Die geraden Schnitte der Zeit, seien es Kleider in A-Linie oder Yves Saint Laurents «Le Smoking», bevorzugten Körper wie ihren statt die zuvor gefragten Kurven einer Marilyn Monroe. Twiggy posierte für Richard Avedon, Bert Stern, Cecil Beaton und Helmut Newton und damit für die wichtigsten internationalen Fotografen ihrer Zeit. Gleichzeitig wurde sie selbst zu einer Marke: Es gab Twiggy-Kleider, Twiggy-Puppen und einen Twiggy-Eyeliner namens «Twiggy Stix».

So posh!

Doch wie so oft in der Mode wurde ein einstiger Befreiungsschlag bald als Diktat verstanden. Twiggy sagte später, sie sei für die wachsende Anzahl von magersüchtigen Mädchen verantwortlich gemacht worden. Und ohnehin, sie habe sich das Modeln nicht ausgesucht, es sei einfach passiert. Nach nur vier Jahren vor den Kameras von Modefotografen konzentrierte sie sich auf das Schauspielern und Singen.

Sie gewann für ihre Rolle im Film «The Boy Friend» (1971) zwei Golden-Globe-Auszeichnungen und arbeitete als Musical-Darstellerin. Das stiess nie auf dasselbe öffentliche Interesse wie ihre Rolle als das Gesicht der Swinging Sixties. Sie habe sich damit abgefunden, sagte Twiggy einmal in einem Interview, obwohl ihre Zeit am Broadway sie mit mehr Stolz erfülle als ihre Modelkarriere.

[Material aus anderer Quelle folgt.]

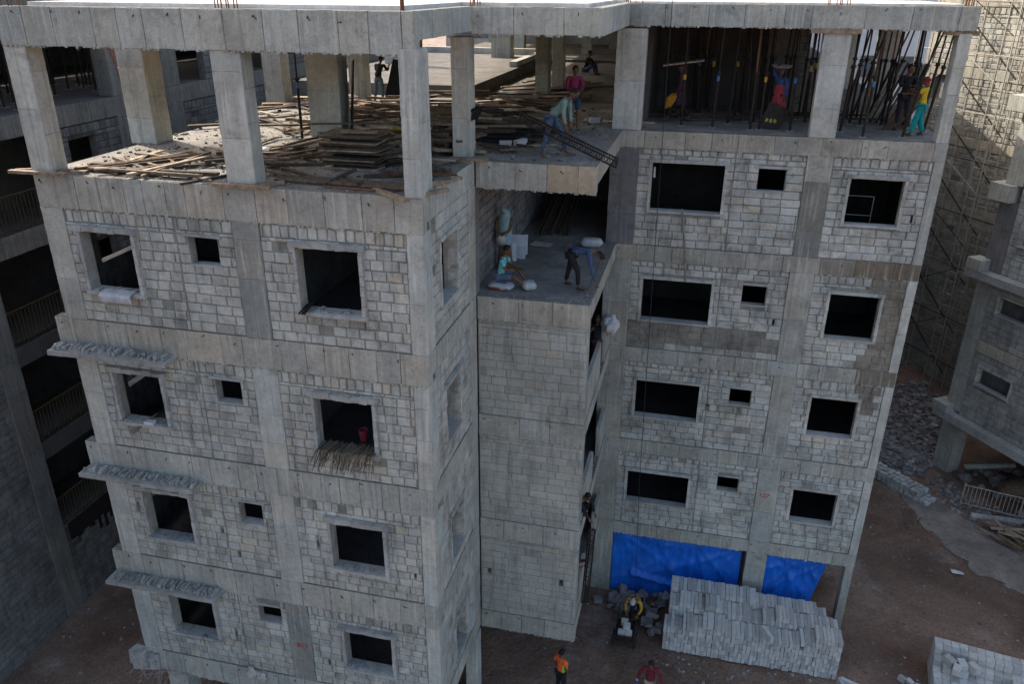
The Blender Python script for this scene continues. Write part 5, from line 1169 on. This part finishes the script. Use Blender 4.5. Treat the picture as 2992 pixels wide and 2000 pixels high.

Dennoch bleibt Twiggy bis heute ein Faszinosum – und eine gekonnte, weil sympathische Selbstvermarkterin. Sie hat einen Podcast und engagiert sich auf Instagram für Schildkröten. Wenn sie in Talkshows als «Dame Twiggy» vorgestellt wird, denn Queen Elizabeth II. ernannte sie 2019 zu einer solchen, sagt sie mit einem Lachen: «So posh!» 2023 erzählte ein Musical in London ihre Lebensgeschichte, basierend auf ihrer Autobiografie. Der «Guardian» gab der Produktion lediglich zwei von fünf Sternen: Sie habe unter anderem das wahre Phänomen Twiggy nicht ausreichend einfangen können.

Es wird nicht der letzte Versuch bleiben. Am London Film Festival in diesem Oktober feiert ein neuer Dokumentarfilm der britischen Regisseurin Sadie Frost seine Premiere. Er heisst schlicht «Twiggy». In Grossbuchstaben, versteht sich.